Do tragicznego w skutkach zdarzenia doszło 20 sierpnia 2022 r. na przejściu dla pieszych przy ul. Wrocławskiej w Jarocinie. Kobieta, podczas jazdy fiatem panda, nie zachowała należytych środków ostrożności i nie ustąpiła pierwszeństwa 68-letniemu mieszkańcowi Jarocina. W wyniku doznanych obrażeń ciała mężczyzna zmarł w kaliskim szpitalu następnego dnia.
Prokurator oskarżył 23-latkę o nieumyślne naruszenie zasad w ruchu lądowym i nieumyślne spowodowanie wypadku drogowego ze skutkiem śmiertelnym. Podejrzana przyznała się do winy. Postanowiła dobrowolnie poddać się karze. Ogłoszony we wtorek wyrok był uzgodniony z prokuratorem.
Polecany artykuł:
- Takie sprawy, jak ta, są dla sądu bardzo trudne, kiedy ktoś dopuszcza się takiego czynu w sposób nieumyślny - powiedział we wtorek sędzia Maciej Gruchalski podczas uzasadnienia wyroku. Oświadczył, że na ławie oskarżonych może zasiąść każdy - także on.
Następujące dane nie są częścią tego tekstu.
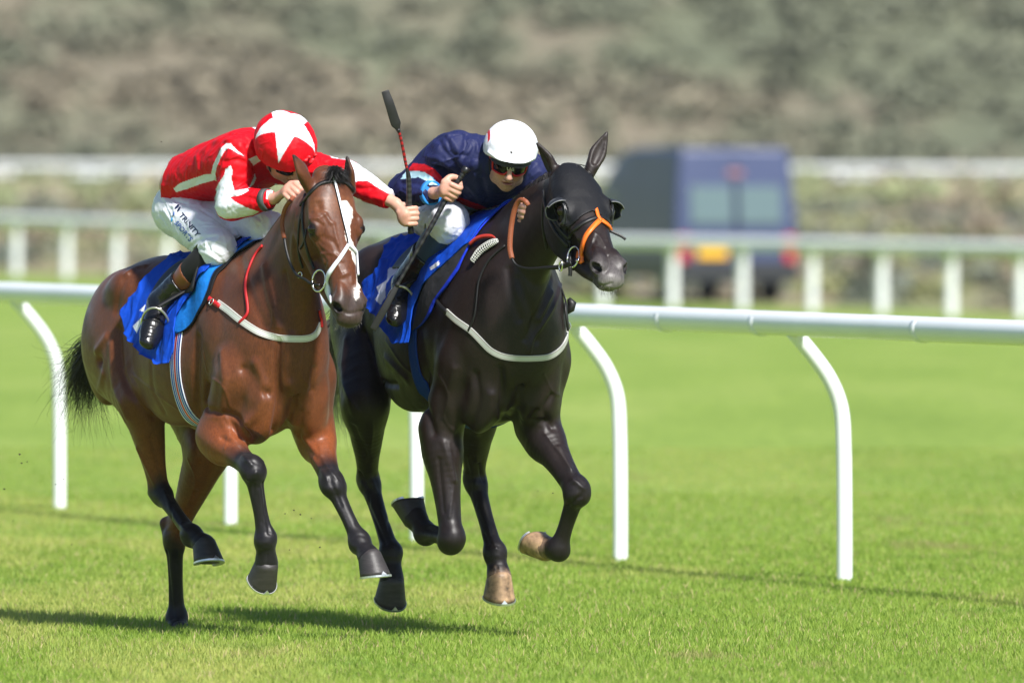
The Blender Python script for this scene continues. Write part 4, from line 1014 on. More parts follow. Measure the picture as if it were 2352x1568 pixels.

Powiedział, że nie ma takiego kierowcy, który podczas jazdy nie zagapiłby się czy nie zajechałby komuś drogi. - To wszystko jest kwestią przypadku, umiejętności i koncentracji – ocenił.
Zdaniem sądu oskarżona z racji swojego wieku jest niedoświadczonym kierowcą. - To skutkowało tym, że w tym przypadku koncentracja gdzieś uciekła - powiedział. Wyjaśnił, że tego dnia panowały bardzo trudne warunki dla każdego kierującego - był wieczór, tuż po deszczu, światła odbijały się od mokrej nawierzchni. - Jeżeli przez ulicę przechodzą osoby na ciemno ubrane, to sytuacja staje się jeszcze bardziej dyskomfortowa - powiedział.
Sąd orzekł też zakaz prowadzenia samochodów przez rok, nawiązkę w wysokości po 10 tys. zł dla dwóch synów zmarłego oraz pokrycie kosztów sądowych i zastępstwa procesowego pokrzywdzonych. Wyrok jest nieprawomocny.